-- Start of Raw data --

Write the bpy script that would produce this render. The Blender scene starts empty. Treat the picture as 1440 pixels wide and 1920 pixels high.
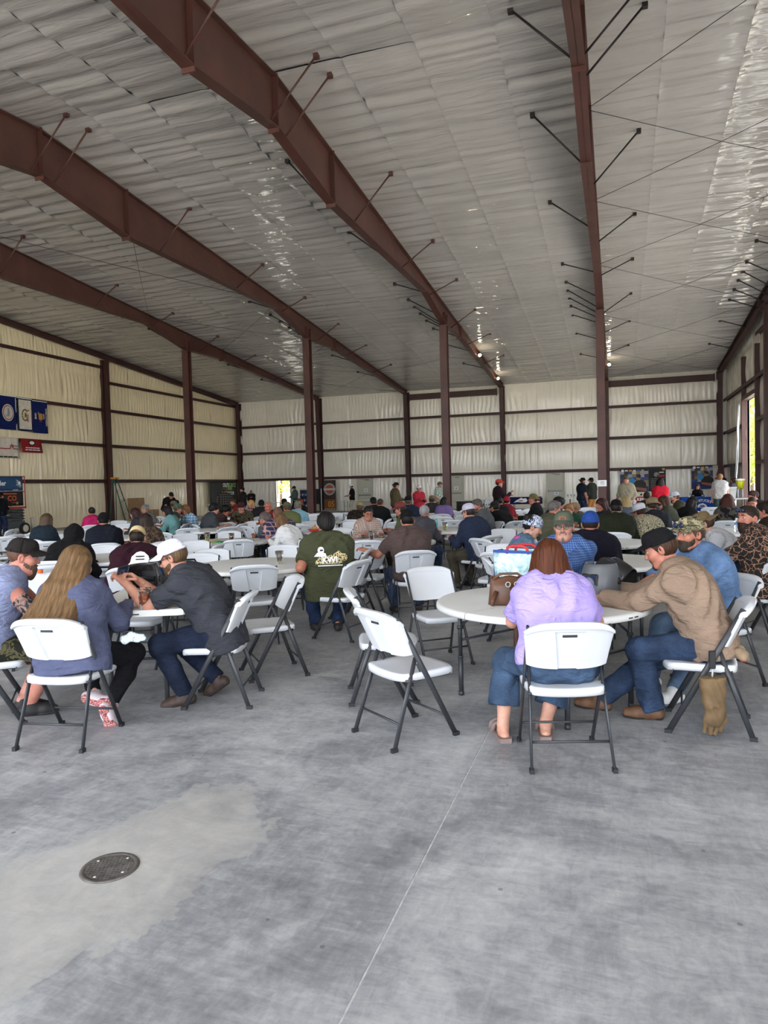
import bpy, math, random
import numpy as np
from math import sin, cos, pi, radians, atan2, hypot
from mathutils import Vector, Matrix

random.seed(7)
rng = np.random.default_rng(11)
SC = bpy.context.scene
COL = SC.collection

# ---------------------------------------------------------------- camera
cam_d = bpy.data.cameras.new('camera')
cam = bpy.data.objects.new('camera', cam_d)
COL.objects.link(cam)
SC.camera = cam
cam_d.sensor_fit = 'VERTICAL'
cam_d.sensor_height = 36.0
cam_d.lens = 1325.65 / 1920 * 36.0
cam_d.clip_end = 400
_R = Vector((0.94914, 0.31381, -0.02578)); _U = Vector((0.01281, 0.04335, 0.99898)); _F = Vector((-0.31461, 0.9485, -0.03713))
_m = Matrix((_R, _U, -_F)).transposed().to_4x4()
_m.translation = (0, 0, 1.6)
cam.matrix_world = _m

# ---------------------------------------------------------------- light and exposure
SC.view_settings.view_transform = 'Standard'
SC.view_settings.look = 'None'
SC.view_settings.gamma = 1
SC.view_settings.use_curve_mapping = False
SC.view_settings.exposure = 1.9
W = bpy.data.worlds.new('sky'); SC.world = W
W.use_nodes = True
_nt = W.node_tree; _nt.nodes.clear()
_o = _nt.nodes.new('ShaderNodeOutputWorld'); _b = _nt.nodes.new('ShaderNodeBackground')
_s = _nt.nodes.new('ShaderNodeTexSky'); _s.sky_type = 'HOSEK_WILKIE'; _s.turbidity = 5.5; _s.ground_albedo = 0.4
_s.sun_direction = (0.30, 0.10, 0.95)
_mx = _nt.nodes.new('ShaderNodeMixRGB'); _mx.inputs[0].default_value = 0.55; _mx.inputs[2].default_value = (0.9, 0.93, 1.0, 1)
_nt.links.new(_s.outputs[0], _mx.inputs[1]); _nt.links.new(_mx.outputs[0], _b.inputs[0])
_b.inputs[1].default_value = 3.2
_nt.links.new(_b.outputs[0], _o.inputs[0])
sun_d = bpy.data.lights.new('sun', 'SUN'); sun_d.energy = 7.0; sun_d.angle = radians(2); sun_d.color = (1, 0.95, 0.86)
sun = bpy.data.objects.new('sun', sun_d); COL.objects.link(sun)
sun.rotation_euler = Vector((0.30, 0.10, 0.95)).to_track_quat('Z', 'Y').to_euler()
def portal(name, loc, rot, w, h):
    d = bpy.data.lights.new(name, 'AREA'); d.shape = 'RECTANGLE'; d.size = w; d.size_y = h
    d.cycles.is_portal = True
    o = bpy.data.objects.new(name, d); COL.objects.link(o); o.location = loc; o.rotation_euler = rot
# building layout (metres): X along the eave wall, Y towards it, ridge over YR
FX = [-25.02 + 6.11 * i for i in range(6)]
D = 44.03; YR = 13.55; YF = -5.0; EAVE = 7.66
XL = FX[0] - 0.35; XR = FX[5] + 0.35
FRONT_OPEN = [(-20.0, 3.0, 7.4)]             # big doors behind the camera
SIDE_OPEN = [(-4.0, 1.0, 4.0), (13.0, 17.0, 5.2), (19.5, 23.5, 5.2), (25.5, 29.5, 5.2), (34.3, 37.6, 5.2)]   # in the right wall (y0, y1, height)
portal('sky_portal_front', (-8.5, YF - 0.3, 3.7), (radians(90), 0, 0), 23, 7.4)
portal('sky_portal_side', (XR + 0.3, -1.5, 2.0), (radians(90), 0, radians(90)), 5.0, 4.0)
for _y in (15, 21.5, 27.5): portal('sky_portal_mid', (XR + 0.3, _y, 2.6), (radians(90), 0, radians(90)), 4.0, 5.2)
portal('sky_portal_bay', (XR + 0.3, 35.95, 2.6), (radians(90), 0, radians(90)), 3.3, 5.2)

# ---------------------------------------------------------------- helpers
def lin(c):
    if isinstance(c, str):
        c = [int(c[i:i + 2], 16) / 255 for i in (0, 2, 4)]
    return tuple((x / 12.92 if x <= 0.04045 else ((x + 0.055) / 1.055) ** 2.4) for x in c) + (1.0,)

class NB:
    """small node builder"""
    def __init__(s, name):
        s.m = bpy.data.materials.new(name); s.m.use_nodes = True
        s.nt = s.m.node_tree; s.b = s.nt.nodes['Principled BSDF']
    def n(s, t, **k):
        x = s.nt.nodes.new(t)
        for a, v in k.items(): setattr(x, a, v)
        return x
    def l(s, a, b): s.nt.links.new(a, b)
    def coord(s, kind='Object', scale=(1, 1, 1), rot=(0, 0, 0)):
        c = s.n('ShaderNodeTexCoord'); m = s.n('ShaderNodeMapping')
        m.inputs['Scale'].default_value = scale; m.inputs['Rotation'].default_value = rot
        s.l(c.outputs[kind], m.inputs[0]); return m.outputs[0]
    def noise(s, vec, scale, detail=3, rough=0.55, dist=0.0):
        x = s.n('ShaderNodeTexNoise'); x.inputs['Scale'].default_value = scale; x.inputs['Detail'].default_value = detail
        x.inputs['Roughness'].default_value = rough; x.inputs['Distortion'].default_value = dist
        s.l(vec, x.inputs['Vector']); return x.outputs[0]
    def ramp(s, fac, stops, const=False):
        x = s.n('ShaderNodeValToRGB'); e = x.color_ramp.elements
        if const: x.color_ramp.interpolation = 'CONSTANT'
        while len(e) < len(stops): e.new(0.5)
        for i, (p, c) in enumerate(stops): e[i].position = p; e[i].color = c
        s.l(fac, x.inputs[0]); return x.outputs[0]
    def mix(s, fac, a, b, mode='MIX'):
        x = s.n('ShaderNodeMixRGB', blend_type=mode)
        for i, v in enumerate((fac, a, b)):
            if hasattr(v, 'links') or hasattr(v, 'is_output'): s.l(v, x.inputs[i])
            else: x.inputs[i].default_value = v
        return x.outputs[0]
    def math(s, op, a, b=0.0):
        x = s.n('ShaderNodeMath', operation=op)
        for i, v in enumerate((a, b)):
            if hasattr(v, 'is_output'): s.l(v, x.inputs[i])
            else: x.inputs[i].default_value = v
        return x.outputs[0]
    def bump(s, h, strength=0.2, dist=0.02):
        x = s.n('ShaderNodeBump'); x.inputs['Strength'].default_value = strength; x.inputs['Distance'].default_value = dist
        s.l(h, x.inputs['Height']); s.l(x.outputs[0], s.b.inputs['Normal'])
    def base(s, c):
        if hasattr(c, 'is_output'): s.l(c, s.b.inputs['Base Color'])
        else: s.b.inputs['Base Color'].default_value = c
    def rough(s, v):
        if hasattr(v, 'is_output'): s.l(v, s.b.inputs['Roughness'])
        else: s.b.inputs['Roughness'].default_value = v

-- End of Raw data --

> _Aim of the task_
Return the material word for word. Pictures are not part of the copy.

> _Complete output_
Write the bpy script that would produce this render. The Blender scene starts empty. Treat the picture as 1440 pixels wide and 1920 pixels high.
import bpy, math, random
import numpy as np
from math import sin, cos, pi, radians, atan2, hypot
from mathutils import Vector, Matrix

random.seed(7)
rng = np.random.default_rng(11)
SC = bpy.context.scene
COL = SC.collection

# ---------------------------------------------------------------- camera
cam_d = bpy.data.cameras.new('camera')
cam = bpy.data.objects.new('camera', cam_d)
COL.objects.link(cam)
SC.camera = cam
cam_d.sensor_fit = 'VERTICAL'
cam_d.sensor_height = 36.0
cam_d.lens = 1325.65 / 1920 * 36.0
cam_d.clip_end = 400
_R = Vector((0.94914, 0.31381, -0.02578)); _U = Vector((0.01281, 0.04335, 0.99898)); _F = Vector((-0.31461, 0.9485, -0.03713))
_m = Matrix((_R, _U, -_F)).transposed().to_4x4()
_m.translation = (0, 0, 1.6)
cam.matrix_world = _m

# ---------------------------------------------------------------- light and exposure
SC.view_settings.view_transform = 'Standard'
SC.view_settings.look = 'None'
SC.view_settings.gamma = 1
SC.view_settings.use_curve_mapping = False
SC.view_settings.exposure = 1.9
W = bpy.data.worlds.new('sky'); SC.world = W
W.use_nodes = True
_nt = W.node_tree; _nt.nodes.clear()
_o = _nt.nodes.new('ShaderNodeOutputWorld'); _b = _nt.nodes.new('ShaderNodeBackground')
_s = _nt.nodes.new('ShaderNodeTexSky'); _s.sky_type = 'HOSEK_WILKIE'; _s.turbidity = 5.5; _s.ground_albedo = 0.4
_s.sun_direction = (0.30, 0.10, 0.95)
_mx = _nt.nodes.new('ShaderNodeMixRGB'); _mx.inputs[0].default_value = 0.55; _mx.inputs[2].default_value = (0.9, 0.93, 1.0, 1)
_nt.links.new(_s.outputs[0], _mx.inputs[1]); _nt.links.new(_mx.outputs[0], _b.inputs[0])
_b.inputs[1].default_value = 3.2
_nt.links.new(_b.outputs[0], _o.inputs[0])
sun_d = bpy.data.lights.new('sun', 'SUN'); sun_d.energy = 7.0; sun_d.angle = radians(2); sun_d.color = (1, 0.95, 0.86)
sun = bpy.data.objects.new('sun', sun_d); COL.objects.link(sun)
sun.rotation_euler = Vector((0.30, 0.10, 0.95)).to_track_quat('Z', 'Y').to_euler()
def portal(name, loc, rot, w, h):
    d = bpy.data.lights.new(name, 'AREA'); d.shape = 'RECTANGLE'; d.size = w; d.size_y = h
    d.cycles.is_portal = True
    o = bpy.data.objects.new(name, d); COL.objects.link(o); o.location = loc; o.rotation_euler = rot
# building layout (metres): X along the eave wall, Y towards it, ridge over YR
FX = [-25.02 + 6.11 * i for i in range(6)]
D = 44.03; YR = 13.55; YF = -5.0; EAVE = 7.66
XL = FX[0] - 0.35; XR = FX[5] + 0.35
FRONT_OPEN = [(-20.0, 3.0, 7.4)]             # big doors behind the camera
SIDE_OPEN = [(-4.0, 1.0, 4.0), (13.0, 17.0, 5.2), (19.5, 23.5, 5.2), (25.5, 29.5, 5.2), (34.3, 37.6, 5.2)]   # in the right wall (y0, y1, height)
portal('sky_portal_front', (-8.5, YF - 0.3, 3.7), (radians(90), 0, 0), 23, 7.4)
portal('sky_portal_side', (XR + 0.3, -1.5, 2.0), (radians(90), 0, radians(90)), 5.0, 4.0)
for _y in (15, 21.5, 27.5): portal('sky_portal_mid', (XR + 0.3, _y, 2.6), (radians(90), 0, radians(90)), 4.0, 5.2)
portal('sky_portal_bay', (XR + 0.3, 35.95, 2.6), (radians(90), 0, radians(90)), 3.3, 5.2)

# ---------------------------------------------------------------- helpers
def lin(c):
    if isinstance(c, str):
        c = [int(c[i:i + 2], 16) / 255 for i in (0, 2, 4)]
    return tuple((x / 12.92 if x <= 0.04045 else ((x + 0.055) / 1.055) ** 2.4) for x in c) + (1.0,)

class NB:
    """small node builder"""
    def __init__(s, name):
        s.m = bpy.data.materials.new(name); s.m.use_nodes = True
        s.nt = s.m.node_tree; s.b = s.nt.nodes['Principled BSDF']
    def n(s, t, **k):
        x = s.nt.nodes.new(t)
        for a, v in k.items(): setattr(x, a, v)
        return x
    def l(s, a, b): s.nt.links.new(a, b)
    def coord(s, kind='Object', scale=(1, 1, 1), rot=(0, 0, 0)):
        c = s.n('ShaderNodeTexCoord'); m = s.n('ShaderNodeMapping')
        m.inputs['Scale'].default_value = scale; m.inputs['Rotation'].default_value = rot
        s.l(c.outputs[kind], m.inputs[0]); return m.outputs[0]
    def noise(s, vec, scale, detail=3, rough=0.55, dist=0.0):
        x = s.n('ShaderNodeTexNoise'); x.inputs['Scale'].default_value = scale; x.inputs['Detail'].default_value = detail
        x.inputs['Roughness'].default_value = rough; x.inputs['Distortion'].default_value = dist
        s.l(vec, x.inputs['Vector']); return x.outputs[0]
    def ramp(s, fac, stops, const=False):
        x = s.n('ShaderNodeValToRGB'); e = x.color_ramp.elements
        if const: x.color_ramp.interpolation = 'CONSTANT'
        while len(e) < len(stops): e.new(0.5)
        for i, (p, c) in enumerate(stops): e[i].position = p; e[i].color = c
        s.l(fac, x.inputs[0]); return x.outputs[0]
    def mix(s, fac, a, b, mode='MIX'):
        x = s.n('ShaderNodeMixRGB', blend_type=mode)
        for i, v in enumerate((fac, a, b)):
            if hasattr(v, 'links') or hasattr(v, 'is_output'): s.l(v, x.inputs[i])
            else: x.inputs[i].default_value = v
        return x.outputs[0]
    def math(s, op, a, b=0.0):
        x = s.n('ShaderNodeMath', operation=op)
        for i, v in enumerate((a, b)):
            if hasattr(v, 'is_output'): s.l(v, x.inputs[i])
            else: x.inputs[i].default_value = v
        return x.outputs[0]
    def bump(s, h, strength=0.2, dist=0.02):
        x = s.n('ShaderNodeBump'); x.inputs['Strength'].default_value = strength; x.inputs['Distance'].default_value = dist
        s.l(h, x.inputs['Height']); s.l(x.outputs[0], s.b.inputs['Normal'])
    def base(s, c):
        if hasattr(c, 'is_output'): s.l(c, s.b.inputs['Base Color'])
        else: s.b.inputs['Base Color'].default_value = c
    def rough(s, v):
        if hasattr(v, 'is_output'): s.l(v, s.b.inputs['Roughness'])
        else: s.b.inputs['Roughness'].default_value = v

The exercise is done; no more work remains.